Chartered status in the financial advice sector is a highly regarded accreditation that many businesses aspire to achieve but some are lying about having obtained it.
A recent investigation by New Model Adviser found that 47% of firms claiming to be chartered financial planners on directory Unbiased were not listed on the Chartered Insurance Institute’s (CII) database.
Out of 99 randomly-selected advice firms listed on Unbiased as ‘chartered financial planners’, only 52 also appeared on the CII’s official database of chartered firms.
The CII confirmed to International Adviser the other 47 firms do not hold CII chartered status.
‘No jurisdiction to legally challenge’
Melissa Collett, director of professional standards at the CII, said: “We will always take action to protect corporate chartered status for insurers, brokers and financial planners and encourage members of the public to verify a firm is chartered by checking our member register.
“To raise concerns about a firm incorrectly claiming to be chartered financial planners, we encourage our members and the public to email [us]. When a firm incorrectly holds itself out as chartered, the CII’s complaints process is triggered.
“Most complaints are quickly dealt with by contacting the firm to explain the issue and agreeing with the business how they need to rectify the issue. However, if a complaint cannot be resolved in this way, the CII‘s legal team can take further steps including legal action if necessary.
“The CII does not own the trademark over the word ‘chartered’ in general. The CII can only legally challenge a business for using the CII logo or the tag line ‘chartered financial planners’. The CII has no jurisdiction to legally challenge a business over the use of just the term ‘chartered’.
“We will contact Unbiased to make them aware of firms listed on their site as chartered when they do not hold this status with the CII.”
Accuracy
Karen Barrett, chief executive and founder of Unbiased, also said that the profiles with incorrect chartered firm status quoted in the reports “is actually 0.2% of our subscriber base”.

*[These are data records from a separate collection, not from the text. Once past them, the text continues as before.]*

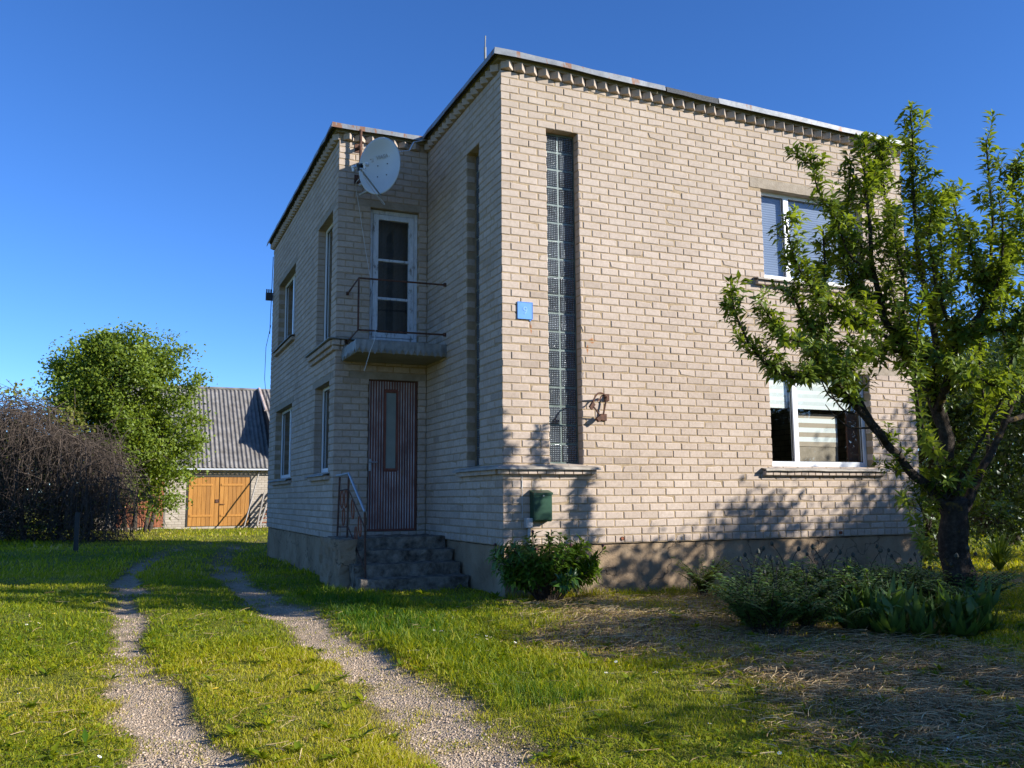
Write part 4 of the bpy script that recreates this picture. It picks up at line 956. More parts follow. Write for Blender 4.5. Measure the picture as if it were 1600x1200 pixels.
limb([(1497,530,-.2),(1474,480,-.3),(1458,420,-.35),(1452,350,-.35),(1478,300,-.3)], .032, .008)
limb([(1497,528,-.2),(1545,520,-.4),(1590,500,-.5),(1640,440,-.6),(1660,340,-.6)], .03, .008)
limb([(1497,820,.02),(1520,765,.12),(1545,715,.2),(1570,660,.3),(1594,600,.35),(1625,520,.4),(1650,430,.4),(1655,300,.4)], .07, .011)
limb([(1486,775,-.05),(1512,725,-.25),(1540,672,-.35),(1568,618,-.4),(1590,545,-.5),(1606,460,-.5),(1604,345,-.5)], .034, .009)
limb([(1412,548,-.05),(1370,548,-.3),(1320,572,-.5),(1262,590,-.65),(1210,578,-.75),(1172,538,-.8),(1150,495,-.85),(1142,455,-.85)], .036, .007)
limb([(1400,535,-.1),(1345,505,-.5),(1300,480,-.6),(1262,440,-.65),(1238,395,-.65),(1226,340,-.65)], .03, .007)
limb([(1300,575,-.5),(1262,540,-.7),(1225,525,-.8),(1205,500,-.85),(1185,470,-.9)], .016, .006)
limb([(1365,430,-.15),(1330,400,-.35),(1308,350,-.4),(1280,300,-.4),(1268,250,-.4)], .022, .007)
limb([(1378,488,-.15),(1340,455,-.1),(1318,400,0),(1325,320,.1),(1330,260,.1)], .022, .007)
limb([(1545,440,-.1),(1578,400,.1),(1590,330,.15),(1580,262,.15)], .02, .007)
limb([(1570,660,.3),(1620,640,.5),(1680,600,.7),(1720,530,.8),(1730,430,.8)], .04, .009)
limb([(1456,500,.25),(1485,440,.5),(1500,370,.6),(1487,305,.6)], .024, .007)
limb([(1440,420,.25),(1400,390,.55),(1385,320,.65),(1378,255,.65)], .022, .007)
limb([(1463,560,.2),(1440,540,.7),(1405,500,1.0),(1390,430,1.1)], .026, .007)
limb([(1545,715,.2),(1540,640,.7),(1530,560,1.0),(1545,470,1.1)], .03, .008)
limb([(1480,720,.05),(1450,690,-.5),(1435,640,-.8),(1430,560,-.95),(1440,470,-1.0)], .028, .007)
for a in ([(1532,490,-.15),(1562,430,-.25),(1566,360,-.3),(1560,300,-.3)], [(1594,600,.35),(1568,520,.2),(1574,440,.15),(1584,390,.1)], [(1400,530,-.1),(1415,460,-.3),(1400,390,-.4),(1398,330,-.4)],
          [(1456,500,.25),(1470,440,.1),(1472,390,.05),(1462,330,0)], [(1352,300,0),(1375,270,.1),(1378,225,.1)], [(1545,440,-.1),(1520,400,-.3),(1512,350,-.35)], [(1590,545,-.5),(1560,600,-.7),(1530,590,-.8)], [(1425,565,0),(1470,560,-.5),(1510,600,-.7)]):
    limb(a, .022, .007)
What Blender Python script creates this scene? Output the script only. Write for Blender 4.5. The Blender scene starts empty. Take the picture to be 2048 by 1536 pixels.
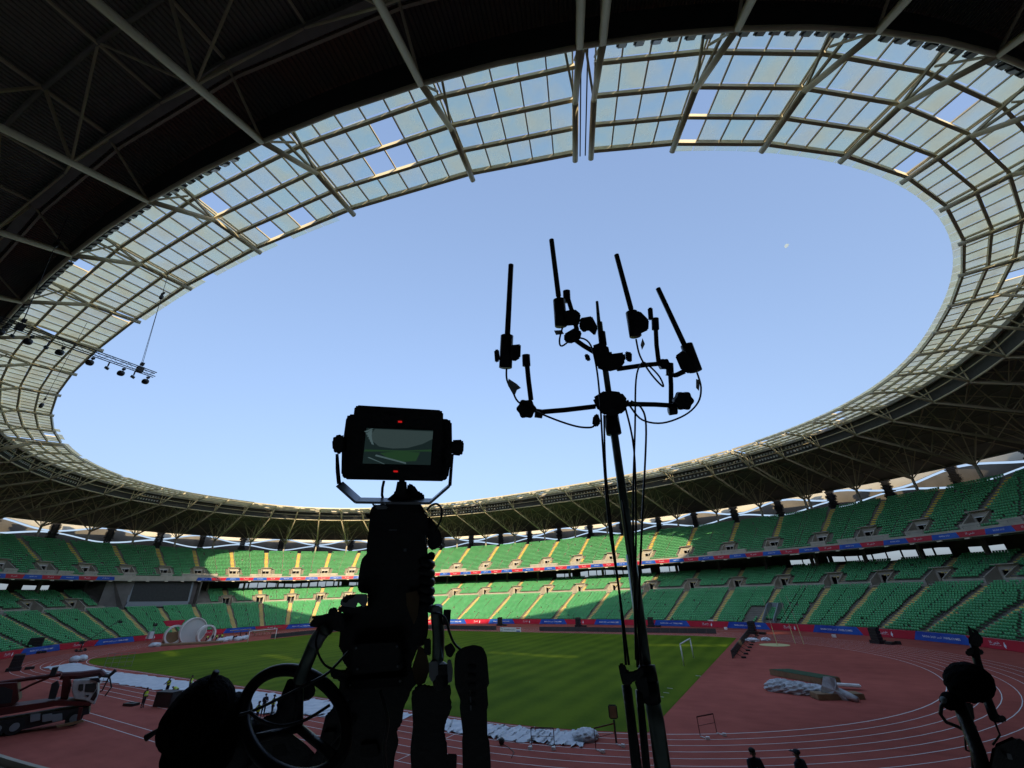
import bpy, bmesh, math, random
import numpy as np
from mathutils import Vector, Matrix
random.seed(7); rng = np.random.default_rng(7)
scene = bpy.context.scene
col = scene.collection
R = math.radians
# ------------------------------------------------------------------ camera
CAMP = np.array([67.303, -72.002, 9.727]); YAW, PITCH, ROLL, FPX = -0.536, 0.473, -0.033, 809.56
def cam_axes():
    cy, sy = math.cos(YAW), math.sin(YAW)
    f = np.array([sy*math.cos(PITCH), cy*math.cos(PITCH), math.sin(PITCH)])
    r = np.array([cy, -sy, 0.0]); u = np.cross(r, f)
    cr, sr = math.cos(ROLL), math.sin(ROLL)
    return cr*r+sr*u, -sr*r+cr*u, f
CR, CU, CF = cam_axes()
cam = bpy.data.objects.new('camera', bpy.data.cameras.new('camera')); col.objects.link(cam)
cam.matrix_world = Matrix(((CR[0], CU[0], -CF[0], CAMP[0]), (CR[1], CU[1], -CF[1], CAMP[1]), (CR[2], CU[2], -CF[2], CAMP[2]), (0, 0, 0, 1)))
cam.data.sensor_width = 36; cam.data.lens = FPX/2048*36; cam.data.clip_start = 0.05; cam.data.clip_end = 9000
scene.camera = cam
def W(x, y, dep):      # the point seen at photo position x, y that lies dep metres in front of the camera
    return CAMP + CF*dep + CR*((x-1024)/FPX*dep) + CU*((768-y)/FPX*dep)
def G(x, y, z=0.0):    # the point at height z seen at photo position x, y
    d = CF + CR*((x-1024)/FPX) + CU*((768-y)/FPX)
    return CAMP + d*((z-CAMP[2])/d[2])
# ------------------------------------------------------------------ sky, sun, exposure
SUN_EL, SUN_AZ = R(16.5), R(140)      # azimuth from +y towards +x
world = bpy.data.worlds.new('World'); scene.world = world; world.use_nodes = True
nt = world.node_tree; bg = nt.nodes['Background']
sky = nt.nodes.new('ShaderNodeTexSky'); sky.sky_type = 'NISHITA'; sky.sun_disc = False
sky.sun_elevation = SUN_EL; sky.sun_rotation = SUN_AZ
sky.air_density = 1.0; sky.dust_density = 4.2; sky.ozone_density = 1.5
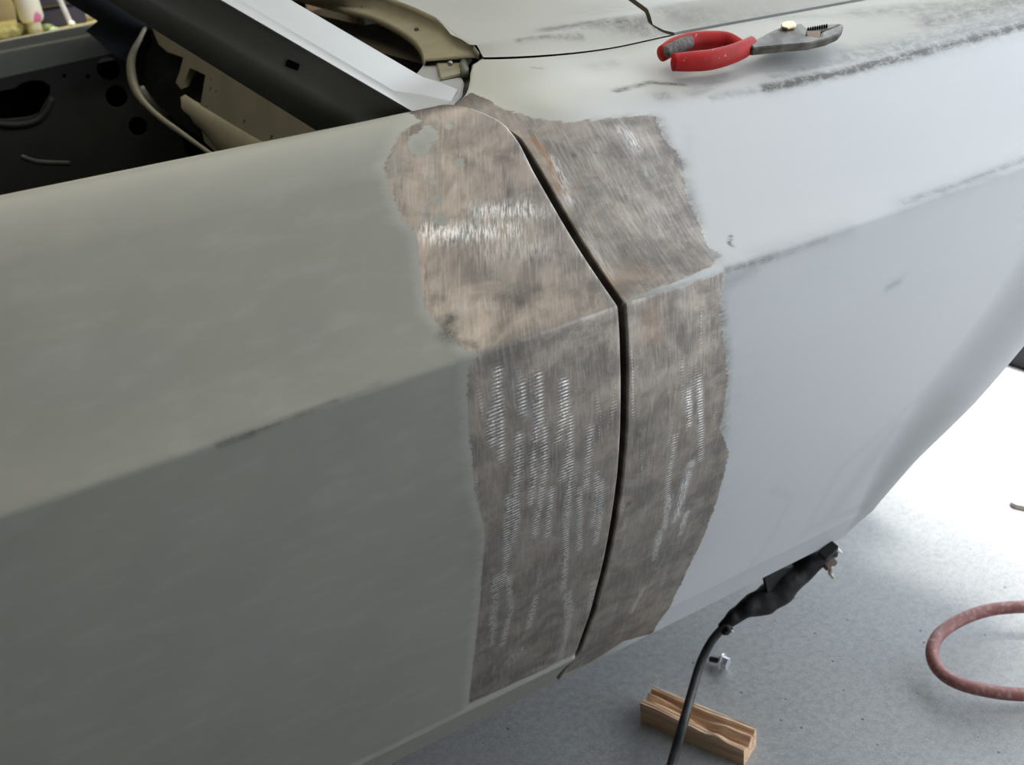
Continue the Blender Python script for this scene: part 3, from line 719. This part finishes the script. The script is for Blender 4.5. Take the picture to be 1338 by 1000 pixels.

She added that the firm takes “the accuracy of the professional qualifications on profiles extremely seriously” and communicates “regularly not only with our subscribers but also the CII”.
Barrett said that the firm were “already in the process of updating profiles” following a Chartered Institute for Securities and Investments (CISI) and CII accreditation check last month.
“We have an ongoing relationship with the CII and have long been in discussion with them to automate the validation process,” she added. “Any requests they may have for us to update profiles is a natural part of that relationship.
“We are already educating professionals during the sign-up process on the difference between firm and individual accreditations given the similarity of the chartered badges and nomenclature.
“We are also putting into place additional measures like the in-account prompts to advisers to update the accreditations listed in their profiles. In most instances, the inaccuracy is a genuine error and down to a lack of understanding of the individual and firm accreditations rather than intent to mislead,” Barrett said.
IA contacted the Financial Conduct Authority (FCA) to see what the regulator will be doing to stop firms claiming chartered status when they do not have the accreditation. The FCA did not reply in time for publication.